Nicky Strippe (Mittwoch, 25 April 2018 13:27)
vielen Dank für deine Einschätzung der sozialen Elternschaft. Ich bin genau deiner Meingung was die Bindung des Kindes zur leiblichen und sozialen Mutter angeht. Bei uns ist es so, dass meine Frau unsere Tochter zur Welt gebracht hat und nun auch in Elternzeit erst Mal zu Hause ist und die meiste Zeit mit unserer Tochter verbringt. Dann hat sie auch noch das Glück sie stillen zu können, was auch noch Mal besondere Nähe aufbaut. Mein Part ist, wenn ich zu Hause, meine Zeit mit meiner Tochter /Familie zu verbringen um ihr jetzt schon zu vermitteln, ich bin auch für dich, ich liebe dich und auf mich kannst du dich verlassen. Noch hat meine Frau einige Bonuspunkte ;-) aber ich hole auf ;-))) Ich denke, dass unser Kind später keinen Unterschied machen wird, aus welchem Schoß sie kam!
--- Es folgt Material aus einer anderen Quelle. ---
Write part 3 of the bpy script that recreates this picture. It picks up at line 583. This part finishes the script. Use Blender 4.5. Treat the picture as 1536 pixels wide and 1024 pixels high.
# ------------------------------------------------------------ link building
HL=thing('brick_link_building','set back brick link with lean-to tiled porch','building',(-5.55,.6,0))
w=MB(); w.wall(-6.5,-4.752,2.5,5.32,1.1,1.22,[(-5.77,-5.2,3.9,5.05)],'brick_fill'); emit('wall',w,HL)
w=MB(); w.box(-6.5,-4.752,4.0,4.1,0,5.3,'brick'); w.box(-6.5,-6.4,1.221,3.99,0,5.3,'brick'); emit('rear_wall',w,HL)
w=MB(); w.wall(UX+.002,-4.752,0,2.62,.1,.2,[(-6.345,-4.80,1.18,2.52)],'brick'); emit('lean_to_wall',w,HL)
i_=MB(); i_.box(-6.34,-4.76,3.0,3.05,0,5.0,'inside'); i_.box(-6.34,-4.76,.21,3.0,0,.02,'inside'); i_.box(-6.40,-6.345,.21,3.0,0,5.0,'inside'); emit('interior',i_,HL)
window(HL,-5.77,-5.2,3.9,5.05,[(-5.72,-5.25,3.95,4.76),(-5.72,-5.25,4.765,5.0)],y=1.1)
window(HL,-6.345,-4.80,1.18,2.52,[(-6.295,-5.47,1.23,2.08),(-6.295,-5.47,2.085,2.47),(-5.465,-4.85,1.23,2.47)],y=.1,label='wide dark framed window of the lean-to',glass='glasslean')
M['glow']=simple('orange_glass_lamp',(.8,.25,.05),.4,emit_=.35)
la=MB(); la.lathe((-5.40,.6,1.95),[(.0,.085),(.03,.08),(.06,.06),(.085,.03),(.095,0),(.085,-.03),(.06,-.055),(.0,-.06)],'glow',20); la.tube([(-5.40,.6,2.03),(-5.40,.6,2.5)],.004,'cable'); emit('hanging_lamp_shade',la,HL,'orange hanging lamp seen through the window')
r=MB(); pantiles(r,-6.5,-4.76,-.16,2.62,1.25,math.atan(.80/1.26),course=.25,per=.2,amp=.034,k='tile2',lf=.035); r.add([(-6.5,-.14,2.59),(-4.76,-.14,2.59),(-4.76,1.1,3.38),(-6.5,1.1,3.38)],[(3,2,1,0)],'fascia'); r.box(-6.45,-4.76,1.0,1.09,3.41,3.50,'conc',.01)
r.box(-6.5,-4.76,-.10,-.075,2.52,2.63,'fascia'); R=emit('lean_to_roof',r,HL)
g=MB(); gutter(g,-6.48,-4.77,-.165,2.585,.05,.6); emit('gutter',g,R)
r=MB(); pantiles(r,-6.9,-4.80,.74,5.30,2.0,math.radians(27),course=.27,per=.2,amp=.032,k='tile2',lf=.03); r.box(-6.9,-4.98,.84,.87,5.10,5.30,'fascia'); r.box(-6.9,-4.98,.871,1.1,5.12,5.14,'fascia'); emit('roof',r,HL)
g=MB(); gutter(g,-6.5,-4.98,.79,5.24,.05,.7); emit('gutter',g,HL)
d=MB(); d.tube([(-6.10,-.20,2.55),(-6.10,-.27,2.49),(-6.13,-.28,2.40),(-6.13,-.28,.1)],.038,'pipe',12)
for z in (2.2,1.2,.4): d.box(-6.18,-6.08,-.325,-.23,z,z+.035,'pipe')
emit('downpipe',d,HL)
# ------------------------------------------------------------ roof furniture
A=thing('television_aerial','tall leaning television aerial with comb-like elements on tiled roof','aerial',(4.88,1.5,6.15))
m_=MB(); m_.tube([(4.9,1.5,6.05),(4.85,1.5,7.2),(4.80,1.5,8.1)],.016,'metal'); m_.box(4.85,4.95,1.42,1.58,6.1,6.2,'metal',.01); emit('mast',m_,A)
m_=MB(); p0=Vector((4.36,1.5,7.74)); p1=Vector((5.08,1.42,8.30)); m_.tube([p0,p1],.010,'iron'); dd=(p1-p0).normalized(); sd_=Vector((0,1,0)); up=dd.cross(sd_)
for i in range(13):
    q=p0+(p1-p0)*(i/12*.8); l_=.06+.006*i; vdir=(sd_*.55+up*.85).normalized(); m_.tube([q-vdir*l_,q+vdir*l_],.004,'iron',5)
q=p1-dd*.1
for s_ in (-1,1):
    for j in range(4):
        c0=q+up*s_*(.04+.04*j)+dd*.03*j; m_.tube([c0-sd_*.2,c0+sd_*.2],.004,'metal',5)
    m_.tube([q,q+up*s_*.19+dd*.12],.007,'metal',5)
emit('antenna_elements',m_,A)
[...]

Ich wünsche allen Familien und solche die es werden wollen, eine wunderbare Zeit <3
Familie Regenbogenbunt (Mittwoch, 25 April 2018)
@NickyStrippe: danke für deinen Einblick in euer Familienleben! Ich wünsch euch Dreien weiterhin alles Gute für eure regenbogenbunte Familienzeit!